§ Description of the task
Of the lines listed below, how many contain the string "that"? Answer with the number alone.

= = =

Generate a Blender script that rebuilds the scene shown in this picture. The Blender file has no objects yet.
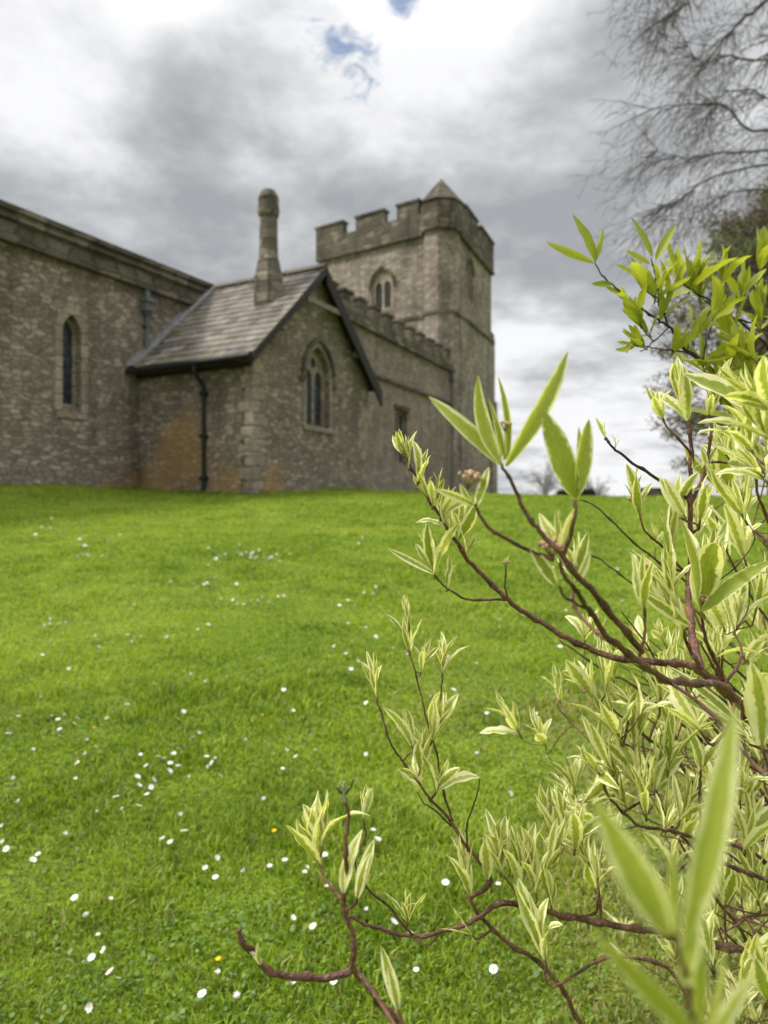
import bpy, math, random
import numpy as np
from mathutils import Vector, Matrix, noise as mnoise
from mathutils.geometry import tessellate_polygon

F = 683.0; ZC = 1.10
R = math.radians
scene = bpy.context.scene
COL = scene.collection
rng = random.Random(7)
nrg = np.random.default_rng(7)

def P(px, py, D):
    """world point seen at that place of the view, D metres in front"""
    return Vector(((px - 384) / F * D, D, ZC - (py - 500) / F * D))

# ------------------------------------------------------------------ terrain
_ky = np.array([-400, -60, -10, 0, 3, 6, 10, 14, 16.5, 20, 28, 40, 52, 70, 120, 400, 2500], float)
_kz = np.array([-3, -2, -.5, 0, .20, .44, .76, 1.04, 1.21, 1.38, 1.52, 1.60, 1.50, .9, -2.5, -12, -30], float)
def _sm(a, b, t):
    t = np.clip((t - a) / (b - a), 0, 1); return t * t * (3 - 2 * t)
def g(x, y):
    x = np.asarray(x, float); y = np.asarray(y, float)
    z = 0
    for o in (-1.2, -.6, 0, .6, 1.2): z = z + np.interp(y + o * (0.4 + np.clip(y, 0, 60) * .05), _ky, _kz)
    z = z / 5
    z = z + .11 * np.clip(-x - 5.6, 0, 6) * _sm(6, 14, y)
    z = z - .36 * _sm(-1, 7, x) * _sm(12, 28, y)
    z = z + .018 * np.sin(x * 1.3 + 1.0) * np.sin(y * .9 + x * .3) * _sm(1, 5, y)
    return z
def gz(x, y): return float(g(x, y))

# ------------------------------------------------------------------ nodes
class NT:
    def __init__(s, tree): s.t = tree; s.t.nodes.clear()
    def n(s, typ, props=None, **inp):
        nd = s.t.nodes.new(typ)
        for k, v in (props or {}).items(): setattr(nd, k, v)
        for k, v in inp.items():
            key = int(k[1:]) if k[0] == '_' and k[1:].isdigit() else k.replace('_', ' ')
            s.set(nd, key, v)
        return nd
    def set(s, nd, key, v):
        sock = nd.inputs[key]
        if isinstance(v, bpy.types.NodeSocket): s.t.links.new(v, sock)
        else: sock.default_value = v
    def math(s, op, a, b=0.0, c=0.0, clamp=False):
        nd = s.t.nodes.new('ShaderNodeMath'); nd.operation = op; nd.use_clamp = clamp
        s.set(nd, 0, a); s.set(nd, 1, b); s.set(nd, 2, c); return nd.outputs[0]
    def vmath(s, op, a, b=(0, 0, 0)):
        nd = s.t.nodes.new('ShaderNodeVectorMath'); nd.operation = op
        s.set(nd, 0, a)
        if op == 'SCALE': s.set(nd, 3, b); return nd.outputs[0]
        s.set(nd, 1, b)
        return nd.outputs[1] if op in ('DOT_PRODUCT', 'LENGTH', 'DISTANCE') else nd.outputs[0]
    def mix(s, f, a, b, mode='MIX'):
        nd = s.t.nodes.new('ShaderNodeMix'); nd.data_type = 'RGBA'; nd.blend_type = mode
        s.set(nd, 0, f)
        for k, v in ((6, a), (7, b)):
            if isinstance(v, tuple) and len(v) == 3: v = v + (1,)
            s.set(nd, k, v)
        return nd.outputs[2]
    def noise(s, vec, scale, detail=4, rough=.55, dist=0.0):
        return s.n('ShaderNodeTexNoise', None, Vector=vec, Scale=scale, Detail=detail, Roughness=rough, Distortion=dist)
    def map(s, v, a, b, c=0.0, d=1.0, smooth=False):
        nd = s.t.nodes.new('ShaderNodeMapRange'); nd.clamp = True
        if smooth: nd.interpolation_type = 'SMOOTHSTEP'
        for i, x in enumerate((v, a, b, c, d)): s.set(nd, i, x)
        return nd.outputs[0]

def mat(name, build):
    m = bpy.data.materials.new(name); m.use_nodes = True
    nt = NT(m.node_tree); sh = build(nt)
    out = nt.n('ShaderNodeOutputMaterial'); nt.t.links.new(sh, out.inputs[0])
    return m
def principled(nt, col, rough=.8, bump=None, bstr=.3, bdist=.02, spec=.3, metal=0):
    nd = nt.n('ShaderNodeBsdfPrincipled')
    if isinstance(col, tuple) and len(col) == 3: col = col + (1,)
    nt.set(nd, 'Base Color', col); nt.set(nd, 'Roughness', rough)
    nt.set(nd, 'Specular IOR Level', spec); nt.set(nd, 'Metallic', metal)
    if bump is not None:
        b = nt.n('ShaderNodeBump', None, Strength=bstr, Distance=bdist, Height=bump)
        nt.t.links.new(b.outputs[0], nd.inputs['Normal'])
    return nd.outputs[0]

def masonry(name, c1, c2, c3, mortar, sx=2.6, sy=6.5, rand=.75, stain=None, stain_amt=0.0, streak=.5):
    def b(nt):
        uv = nt.n('ShaderNodeUVMap').outputs[0]
        pos = nt.n('ShaderNodeNewGeometry').outputs['Position']
        warp = nt.noise(uv, 2.3, 3).outputs['Color']
        w = nt.vmath('SCALE', nt.vmath('SUBTRACT', warp, (.5, .5, .5)), .16)
        v = nt.vmath('MULTIPLY', nt.vmath('ADD', uv, w), (sx, sy, 1))
        vor = nt.n('ShaderNodeTexVoronoi', {'voronoi_dimensions': '2D'}, Vector=v, Scale=1.0, Randomness=rand)
        edge = nt.n('ShaderNodeTexVoronoi', {'voronoi_dimensions': '2D', 'feature': 'DISTANCE_TO_EDGE'}, Vector=v, Scale=1.0, Randomness=rand)
        sep = nt.n('ShaderNodeSeparateColor', None, Color=vor.outputs['Color'])
        col = nt.mix(nt.map(sep.outputs[0], .1, .9), c1, c2)
        col = nt.mix(nt.map(sep.outputs[1], .72, .80), col, c3)
        fine = nt.noise(pos, 9, 5, .65).outputs[0]
        col = nt.mix(nt.map(fine, .3, .75), nt.mix(1.0, col, (.62, .62, .6), 'MULTIPLY'), nt.mix(1.0, col, (1.25, 1.22, 1.15), 'MULTIPLY'))
        mf = nt.map(edge.outputs[0], .02, .11)
        col = nt.mix(mf, mortar, col)
        big = nt.noise(pos, .45, 5, .6).outputs[0]
        col = nt.mix(nt.map(big, .42, .68, 0, streak), col, nt.mix(1.0, col, (.42, .40, .37), 'MULTIPLY'))
        sv = nt.vmath('MULTIPLY', pos, (1.6, 1.6, .22))
        st = nt.noise(sv, 1.0, 5, .6).outputs[0]
        col = nt.mix(nt.map(st, .5, .72, 0, .6), col, nt.mix(1.0, col, (.40, .40, .35), 'MULTIPLY'))
        if stain:
            bl = nt.noise(pos, .9, 4, .55).outputs[0]
            tot = None
            for (c, rad) in stain_amt:
                d = nt.vmath('LENGTH', nt.vmath('MULTIPLY', nt.vmath('SUBTRACT', pos, tuple(c)), (1, 1, 1)))
                f = nt.map(nt.math('ADD', nt.math('DIVIDE', d, rad), nt.math('MULTIPLY', nt.math('SUBTRACT', bl, .5), 1.2)), .5, 1.1, 1.0, 0)
                tot = f if tot is None else nt.math('MAXIMUM', tot, f)
            col = nt.mix(tot, col, nt.mix(.5, col, stain))
        h = nt.math('ADD', nt.math('MULTIPLY', mf, .7), nt.math('MULTIPLY', fine, .8))
        return principled(nt, col, .92, h, .9, .03, .15)
    return mat(name, b)

def plain(name, col, rough=.8, var=.35, scale=8, spec=.3, metal=0, bstr=.3, bdist=.01):
    def b(nt):
        pos = nt.n('ShaderNodeNewGeometry').outputs['Position']
        f = nt.noise(pos, scale, 5, .65).outputs[0]
        lo = tuple(c * (1 - var) for c in col); hi = tuple(min(1, c * (1 + var)) for c in col)
        return principled(nt, nt.mix(nt.map(f, .3, .7), lo, hi), rough, f, bstr, bdist, spec, metal)
    return mat(name, b)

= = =

§ Reply to the exercise
2